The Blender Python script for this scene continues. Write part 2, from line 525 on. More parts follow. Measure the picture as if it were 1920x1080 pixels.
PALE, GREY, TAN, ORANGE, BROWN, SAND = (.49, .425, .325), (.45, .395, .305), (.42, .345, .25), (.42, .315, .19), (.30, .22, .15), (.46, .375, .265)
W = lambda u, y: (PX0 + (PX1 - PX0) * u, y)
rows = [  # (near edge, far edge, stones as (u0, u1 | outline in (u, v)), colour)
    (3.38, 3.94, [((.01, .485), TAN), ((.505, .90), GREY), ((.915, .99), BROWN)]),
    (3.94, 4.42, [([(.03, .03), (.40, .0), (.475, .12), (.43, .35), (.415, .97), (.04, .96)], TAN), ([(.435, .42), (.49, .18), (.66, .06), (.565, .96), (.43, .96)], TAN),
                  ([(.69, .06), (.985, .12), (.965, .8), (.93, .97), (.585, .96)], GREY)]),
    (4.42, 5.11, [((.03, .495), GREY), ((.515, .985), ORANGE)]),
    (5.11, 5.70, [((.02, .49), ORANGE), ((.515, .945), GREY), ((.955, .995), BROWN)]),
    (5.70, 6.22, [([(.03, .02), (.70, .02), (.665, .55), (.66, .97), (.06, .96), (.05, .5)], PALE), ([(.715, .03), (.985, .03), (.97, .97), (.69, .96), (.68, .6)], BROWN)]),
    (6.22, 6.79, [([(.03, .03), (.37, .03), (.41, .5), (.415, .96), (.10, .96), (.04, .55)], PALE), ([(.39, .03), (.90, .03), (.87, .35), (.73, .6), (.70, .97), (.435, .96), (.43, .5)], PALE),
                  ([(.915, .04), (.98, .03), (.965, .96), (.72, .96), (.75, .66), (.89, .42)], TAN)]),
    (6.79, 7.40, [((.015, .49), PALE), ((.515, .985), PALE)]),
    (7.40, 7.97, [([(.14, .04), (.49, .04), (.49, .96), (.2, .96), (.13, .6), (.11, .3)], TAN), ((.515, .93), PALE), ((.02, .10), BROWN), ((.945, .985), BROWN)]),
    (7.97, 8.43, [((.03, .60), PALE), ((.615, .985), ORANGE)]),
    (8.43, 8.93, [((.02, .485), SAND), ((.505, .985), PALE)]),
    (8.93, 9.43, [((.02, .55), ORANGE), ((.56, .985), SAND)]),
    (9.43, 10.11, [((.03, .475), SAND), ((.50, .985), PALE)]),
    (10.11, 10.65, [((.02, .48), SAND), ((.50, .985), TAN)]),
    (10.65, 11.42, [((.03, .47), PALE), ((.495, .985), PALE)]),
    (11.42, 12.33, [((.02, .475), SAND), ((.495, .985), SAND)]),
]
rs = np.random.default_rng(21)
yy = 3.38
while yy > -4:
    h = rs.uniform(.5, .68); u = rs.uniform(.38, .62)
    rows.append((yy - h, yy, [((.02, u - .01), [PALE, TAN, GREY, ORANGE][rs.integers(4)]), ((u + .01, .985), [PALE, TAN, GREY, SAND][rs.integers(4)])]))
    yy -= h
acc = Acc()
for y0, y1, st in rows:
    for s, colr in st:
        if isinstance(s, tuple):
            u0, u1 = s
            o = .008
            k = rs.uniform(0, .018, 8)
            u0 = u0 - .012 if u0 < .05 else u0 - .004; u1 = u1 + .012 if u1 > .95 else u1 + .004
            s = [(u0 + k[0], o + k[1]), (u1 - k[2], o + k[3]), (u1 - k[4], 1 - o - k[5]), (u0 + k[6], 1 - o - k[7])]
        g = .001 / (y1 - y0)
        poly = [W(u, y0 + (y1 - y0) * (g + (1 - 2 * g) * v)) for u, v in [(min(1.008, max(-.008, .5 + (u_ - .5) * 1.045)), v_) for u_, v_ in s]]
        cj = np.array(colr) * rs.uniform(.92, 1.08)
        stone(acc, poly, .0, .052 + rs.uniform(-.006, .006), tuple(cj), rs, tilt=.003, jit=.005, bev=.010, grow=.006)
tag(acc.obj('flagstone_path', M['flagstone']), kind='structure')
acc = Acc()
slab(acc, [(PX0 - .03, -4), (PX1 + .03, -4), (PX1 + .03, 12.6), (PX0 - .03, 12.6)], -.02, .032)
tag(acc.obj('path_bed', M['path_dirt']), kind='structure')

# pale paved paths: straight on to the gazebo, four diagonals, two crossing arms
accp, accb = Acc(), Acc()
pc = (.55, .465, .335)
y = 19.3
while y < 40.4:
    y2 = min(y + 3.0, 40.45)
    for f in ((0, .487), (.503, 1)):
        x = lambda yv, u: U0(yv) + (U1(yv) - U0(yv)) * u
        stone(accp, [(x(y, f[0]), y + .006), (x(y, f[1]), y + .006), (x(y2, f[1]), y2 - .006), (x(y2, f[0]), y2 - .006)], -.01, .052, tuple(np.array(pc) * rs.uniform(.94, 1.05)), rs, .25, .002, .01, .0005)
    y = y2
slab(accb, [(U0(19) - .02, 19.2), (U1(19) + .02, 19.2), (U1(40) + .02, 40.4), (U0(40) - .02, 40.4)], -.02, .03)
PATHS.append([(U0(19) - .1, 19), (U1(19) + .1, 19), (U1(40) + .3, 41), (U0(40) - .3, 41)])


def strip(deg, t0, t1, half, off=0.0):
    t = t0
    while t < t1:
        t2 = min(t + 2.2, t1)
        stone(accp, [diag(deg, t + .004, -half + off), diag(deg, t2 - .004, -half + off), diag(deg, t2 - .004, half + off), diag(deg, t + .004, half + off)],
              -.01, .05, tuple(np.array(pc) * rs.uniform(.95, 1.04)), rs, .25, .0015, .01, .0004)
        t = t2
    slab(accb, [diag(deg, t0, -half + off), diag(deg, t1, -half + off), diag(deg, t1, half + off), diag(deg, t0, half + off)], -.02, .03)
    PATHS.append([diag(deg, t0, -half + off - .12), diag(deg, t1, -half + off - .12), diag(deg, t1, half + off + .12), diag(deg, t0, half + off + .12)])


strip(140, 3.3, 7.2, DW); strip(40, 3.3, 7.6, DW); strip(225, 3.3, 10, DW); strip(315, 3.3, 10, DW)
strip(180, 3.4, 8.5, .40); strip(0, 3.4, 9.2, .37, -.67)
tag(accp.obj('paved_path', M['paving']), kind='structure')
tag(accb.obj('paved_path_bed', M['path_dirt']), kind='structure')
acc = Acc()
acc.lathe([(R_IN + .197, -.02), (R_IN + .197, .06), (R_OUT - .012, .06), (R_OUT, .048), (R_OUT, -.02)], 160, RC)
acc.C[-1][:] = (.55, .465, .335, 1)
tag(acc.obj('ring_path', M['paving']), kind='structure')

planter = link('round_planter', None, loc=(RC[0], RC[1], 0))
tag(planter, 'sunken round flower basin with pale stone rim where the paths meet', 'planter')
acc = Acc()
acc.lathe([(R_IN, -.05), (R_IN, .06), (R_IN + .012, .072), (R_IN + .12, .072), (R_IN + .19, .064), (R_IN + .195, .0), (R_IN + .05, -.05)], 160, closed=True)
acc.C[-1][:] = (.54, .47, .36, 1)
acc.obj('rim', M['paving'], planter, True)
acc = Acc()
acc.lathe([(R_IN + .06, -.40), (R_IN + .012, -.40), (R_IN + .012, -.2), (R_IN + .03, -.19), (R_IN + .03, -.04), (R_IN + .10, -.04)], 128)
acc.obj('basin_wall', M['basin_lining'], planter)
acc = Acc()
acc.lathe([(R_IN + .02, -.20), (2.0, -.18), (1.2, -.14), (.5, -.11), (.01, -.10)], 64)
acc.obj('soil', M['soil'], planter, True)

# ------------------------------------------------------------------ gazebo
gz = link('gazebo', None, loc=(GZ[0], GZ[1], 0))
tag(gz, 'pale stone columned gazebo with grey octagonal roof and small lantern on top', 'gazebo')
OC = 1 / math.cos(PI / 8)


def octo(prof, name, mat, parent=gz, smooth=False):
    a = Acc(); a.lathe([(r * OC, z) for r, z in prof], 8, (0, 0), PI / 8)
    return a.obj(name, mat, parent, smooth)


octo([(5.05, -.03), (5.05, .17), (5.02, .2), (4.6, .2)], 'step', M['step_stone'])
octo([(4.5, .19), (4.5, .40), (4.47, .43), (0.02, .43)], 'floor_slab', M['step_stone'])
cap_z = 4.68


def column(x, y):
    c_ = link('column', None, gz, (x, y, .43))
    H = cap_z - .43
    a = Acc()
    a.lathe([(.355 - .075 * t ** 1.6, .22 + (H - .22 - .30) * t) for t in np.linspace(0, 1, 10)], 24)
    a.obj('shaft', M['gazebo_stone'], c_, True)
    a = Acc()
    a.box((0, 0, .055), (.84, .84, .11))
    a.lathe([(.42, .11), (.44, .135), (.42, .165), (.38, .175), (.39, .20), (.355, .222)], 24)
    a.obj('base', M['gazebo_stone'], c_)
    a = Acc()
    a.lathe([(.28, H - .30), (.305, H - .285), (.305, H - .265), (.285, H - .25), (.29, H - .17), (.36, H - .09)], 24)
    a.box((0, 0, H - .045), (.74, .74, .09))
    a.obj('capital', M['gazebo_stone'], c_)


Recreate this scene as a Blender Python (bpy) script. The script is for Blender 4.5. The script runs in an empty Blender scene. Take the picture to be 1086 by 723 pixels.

-*-

WORK REQUIRED: Report all lines of the data that include the word "picture".

EXERCISE OUTPUT:
The Blender Python script for this scene continues. Write part 2, from line 525 on. More parts follow. Measure the picture as if it were 1920x1080 pixels.
Recreate this scene as a Blender Python (bpy) script. The script is for Blender 4.5. The script runs in an empty Blender scene. Take the picture to be 1086 by 723 pixels.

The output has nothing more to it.